One of the reasons that a quiet cockpit checkout is necessary in an airplane this complex is that the instrument panel contains so much useful data that it would be very easy indeed to forget how to extract a good portion of it. By the time Jim and I had spent upwards of an hour at this preflight briefing, he knew what each switch did. More importantly, he also understood why it did what it did, and how it accomplished its job. With that sort of in-depth understanding, it is far easier for pilots to get a real handle on the capabilities of the airplane in front of them, and to remember what is being shown.
Now for the piece de resistance, the “flow check.” Since Jim and I were both airline guys, we were very familiar with the need for a standardized cockpit flows in order to get all those switches and levers in the proper positions.
While a light twin is pretty far down the evolutionary scale when compared to a Boeing widebody, after you’ve crammed the panel full with the modern stuff that’s available there really isn’t all that much difference—at least from the driver-in-the-seat point of view.
Using the airplane’s original checklist as a basis, I had created my own comprehensive “flow” checklist for when you climbed onboard to get things going. Beginning at the panel’s far left, the pilot moves across in a methodical fashion, powering things up, setting things up for engine start, positioning levers and switches thusly.
Once the engines are running, the flow pattern continues through the Before Takeoff checklist with various items being set to predetermined display pages so that the pilot’s goal is to see the same things at the same point during the flight.
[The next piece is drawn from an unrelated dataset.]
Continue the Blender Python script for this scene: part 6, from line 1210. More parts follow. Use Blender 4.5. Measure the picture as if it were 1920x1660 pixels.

One example I pointed out to Jim was that, once the engines were running, I set the Electronics International fuel flow gauges from the window that displayed “pressure” during the starting process to the one that now showed “flow.” This way, on takeoff, I would be seeing the actually fuel flow that was going to each engine—a reading that should have a direct correlation to all the other engine gauge readings that the panel was capable of showing me.
Our modern gadgetry has so much data potential that if a pilot doesn’t pick and choose which particular reading would be most relevant in which situation, then the messages from the gauges can become more confusing than helpful.
At this point in Jim’s checkout, we had to take a short break to get a soft drink and let his brain decompress some from all the information that was flowing in… and remember, we had yet to even begin to start an engine.
Before the first spark plug lit a fire in that first cylinder, my new partner Jim Corley knew a great deal about his new airplane. Soon, he would know a great deal more.